The seventh-century theological controversies can be traced back to the problems arising out of the council of Chalcedon (451). This council had stated that Christ had two natures, the divine and the human, but one person or hypostasis. Its definition that Christ is known 'in two natures' had tended to offend the Alexandrians and in particular the followers of Cyril, Patriarch of Alexandria (d. 444), and was regarded by some as having a pro-Nestorian bias in its treatment of the two natures of Christ. Its supporters were regarded as dyophysites in contrast to those who stressed a single nature, the monophysites.

As was the practice in the Byzantine Empire, Emperor and churchmen both took part in ecclesiastical affairs. The greater part of the sixth century was dominated by Justinian (527-65). Perhaps more than any other Byzantine Emperor he interpreted his imperial mandate as including theological as well as the administrative problems of the Church. He obviously desired to find some solution to current doctrinal controversy which would be acceptable to Rome and the West and would quiet the dissenting voices of monophysites and Nestorians. But it should be noted that the imperial provinces in which monophysite views predominated, Egypt and Syria for instance, were not at first hostile towards the central government and separatist in outlook. This only developed when they had abandoned hope (after Jacob Baradaeus had provided a rival episcopate) of gaining a monophysite Emperor, that is, until after Theodora's death. It was for reasons of prestige that Alexandria certainly resented the rise to power of Constantinople and the increasingly decisive part which the imperial capital took in ecclesiastical as well as secular affairs. But the political element should not obscure the primary importance of the theological problem.

The Alexandrians took their stand on Cyril of Alexandria's formula, 'one nature incarnate of God the Word'. Strict dyophysites, a minority, could not accept the implications of Cyril's teaching, but the majority of the Chalcedonians interpreted Cyril's word 'nature' (φúσις) as the equivalent of 'hypostasis' (υπóσaσις) or 'person' (πΡóσωπο½), thus preserving the unity of the Persons in whom there were two natures each retaining its own special properties or characteristics. Thus it was possible for Cyrillian Chalcedonians to accept the theopaschite formula which arose as a subject of controversy when the Patriarch of Antioch, Peter the Fuller (d. 488), began to chant the Trisagion, the 'Thrice-holy' chant, addressing God the Son as 'Holy God, holy Mighty, holy Immortal', with the additional words 'who was crucified for us'. Extreme dyophysites maintained that the human Christ and not the Logos suffered on the cross, a view which would deny the unity of the two natures forming one person.

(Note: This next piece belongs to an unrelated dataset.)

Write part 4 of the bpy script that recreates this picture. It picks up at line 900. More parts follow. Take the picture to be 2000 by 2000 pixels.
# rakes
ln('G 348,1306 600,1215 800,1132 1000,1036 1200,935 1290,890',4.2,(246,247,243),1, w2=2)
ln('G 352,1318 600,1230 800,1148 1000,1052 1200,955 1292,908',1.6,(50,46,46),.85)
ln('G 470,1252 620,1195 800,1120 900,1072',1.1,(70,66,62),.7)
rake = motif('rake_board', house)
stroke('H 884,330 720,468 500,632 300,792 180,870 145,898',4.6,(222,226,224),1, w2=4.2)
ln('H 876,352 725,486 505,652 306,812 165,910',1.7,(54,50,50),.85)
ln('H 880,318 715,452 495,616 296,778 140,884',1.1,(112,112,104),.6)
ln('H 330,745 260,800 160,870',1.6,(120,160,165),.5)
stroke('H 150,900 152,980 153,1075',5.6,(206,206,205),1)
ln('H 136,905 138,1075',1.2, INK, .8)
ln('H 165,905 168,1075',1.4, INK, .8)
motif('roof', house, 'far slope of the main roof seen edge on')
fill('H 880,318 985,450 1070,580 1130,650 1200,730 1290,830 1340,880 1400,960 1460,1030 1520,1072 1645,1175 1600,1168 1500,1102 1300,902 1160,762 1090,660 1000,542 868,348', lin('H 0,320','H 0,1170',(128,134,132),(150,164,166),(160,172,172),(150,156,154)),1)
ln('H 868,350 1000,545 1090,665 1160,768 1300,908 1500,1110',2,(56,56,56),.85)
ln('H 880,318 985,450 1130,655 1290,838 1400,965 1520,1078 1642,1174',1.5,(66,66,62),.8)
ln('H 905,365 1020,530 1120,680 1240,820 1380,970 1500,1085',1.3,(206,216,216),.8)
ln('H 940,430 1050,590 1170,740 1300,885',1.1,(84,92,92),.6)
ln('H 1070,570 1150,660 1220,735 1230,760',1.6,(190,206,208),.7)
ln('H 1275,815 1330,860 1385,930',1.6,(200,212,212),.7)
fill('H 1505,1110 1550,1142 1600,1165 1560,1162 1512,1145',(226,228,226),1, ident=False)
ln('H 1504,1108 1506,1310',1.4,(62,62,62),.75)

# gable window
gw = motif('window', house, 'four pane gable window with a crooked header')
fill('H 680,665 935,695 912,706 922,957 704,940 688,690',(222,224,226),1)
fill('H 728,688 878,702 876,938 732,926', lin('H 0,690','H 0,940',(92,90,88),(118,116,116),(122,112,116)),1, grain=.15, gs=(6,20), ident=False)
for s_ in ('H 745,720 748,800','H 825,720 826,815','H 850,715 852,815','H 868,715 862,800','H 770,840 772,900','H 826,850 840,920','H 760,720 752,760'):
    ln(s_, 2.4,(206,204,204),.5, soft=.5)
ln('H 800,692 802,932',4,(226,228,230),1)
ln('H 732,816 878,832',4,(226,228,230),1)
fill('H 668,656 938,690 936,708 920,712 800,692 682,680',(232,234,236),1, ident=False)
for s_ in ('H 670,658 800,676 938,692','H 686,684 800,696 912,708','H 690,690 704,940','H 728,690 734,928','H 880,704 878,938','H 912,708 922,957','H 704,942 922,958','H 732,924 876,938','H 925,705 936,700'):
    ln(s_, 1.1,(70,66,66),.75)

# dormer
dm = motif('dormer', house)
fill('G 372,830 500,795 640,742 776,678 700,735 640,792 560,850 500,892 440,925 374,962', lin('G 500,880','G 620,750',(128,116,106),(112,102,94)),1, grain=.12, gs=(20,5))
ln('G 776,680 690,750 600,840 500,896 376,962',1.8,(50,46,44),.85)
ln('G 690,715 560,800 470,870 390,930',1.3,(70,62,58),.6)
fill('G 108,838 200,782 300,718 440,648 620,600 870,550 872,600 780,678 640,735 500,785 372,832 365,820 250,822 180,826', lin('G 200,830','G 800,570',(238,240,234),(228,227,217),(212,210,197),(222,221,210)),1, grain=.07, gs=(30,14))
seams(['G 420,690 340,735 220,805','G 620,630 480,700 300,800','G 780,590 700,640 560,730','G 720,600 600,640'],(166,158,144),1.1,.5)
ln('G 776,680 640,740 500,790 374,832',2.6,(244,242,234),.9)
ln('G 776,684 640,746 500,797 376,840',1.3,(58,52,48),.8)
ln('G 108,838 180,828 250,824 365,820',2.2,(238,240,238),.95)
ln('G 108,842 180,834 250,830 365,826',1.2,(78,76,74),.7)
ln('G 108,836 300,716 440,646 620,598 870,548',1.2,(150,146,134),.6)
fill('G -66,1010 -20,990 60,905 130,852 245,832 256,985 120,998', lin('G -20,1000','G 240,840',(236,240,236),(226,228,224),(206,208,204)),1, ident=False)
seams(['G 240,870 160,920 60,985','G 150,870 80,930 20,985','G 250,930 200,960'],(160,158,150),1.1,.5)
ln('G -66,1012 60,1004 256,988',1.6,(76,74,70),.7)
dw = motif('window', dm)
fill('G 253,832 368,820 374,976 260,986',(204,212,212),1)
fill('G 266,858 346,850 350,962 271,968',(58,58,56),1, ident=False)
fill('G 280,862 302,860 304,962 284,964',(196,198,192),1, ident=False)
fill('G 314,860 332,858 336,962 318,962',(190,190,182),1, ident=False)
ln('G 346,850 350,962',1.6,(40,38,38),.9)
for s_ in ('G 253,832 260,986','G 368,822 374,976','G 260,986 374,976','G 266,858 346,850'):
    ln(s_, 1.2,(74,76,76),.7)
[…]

At Constantinople the Trisagion was commonly understood as referring to the Trinity, in which case the addition was not orthodox. But the use of the phrase 'crucified for us' as applied to God the Son was vital. The Word, the Son of God, and not just the human Christ, had to suffer in the flesh if man was to fulfil his destiny in the divine economy through his deification. As Gregory of Nazianzus put it 'In order that we may live again, we need a God who was incarnate and suffered death.' 2

This question of the nature of the hypostatic union with the soteriological implications was faced in the sixth century. Justinian supported by his Patriarch and by the Fifth general council (Constantinople II, 553) drew out the intentions of Chalcedon in making it clear that the human Christ and the eternal Logos had a single hypostatic identity. Thus theopaschism was acceptable in the sense that one of the Trinity, the Son of God, was crucified and buried. At the same time certain teachings of the Nestorians were condemned in Justinian's censure of the Three Chapters (that is excerpts from Theodore of Mopsuestia, Theodoret, and Ibas of Edessa favouring a strongly two-nature Christology), which was confirmed by the council of 553 with the reluctant assent of the Pope Vigilius. Though the Edict of Union (the Henoticon), an attempt to compromise with the monophysites sponsored by the Emperors Zeno (476-91 and Anastaslus(491-518) had been repudiated under Justinian's uncle, Justin I (518-27), the recognition in 553 of the Cyrillian position, provided it was interpreted 'as the holy Fathers have taught', 3 should have gone some way towards winning over the monophysites. The standing council in Constantinople (synodos endemousa) had already condemned certain heretical views on the creation and on the nature of man deriving from Origen (d. c.254) and Evagrius of Pontus (d. 399) which were current in monastic circles. 4 This censure of Origenism was confirmed by the council of 553.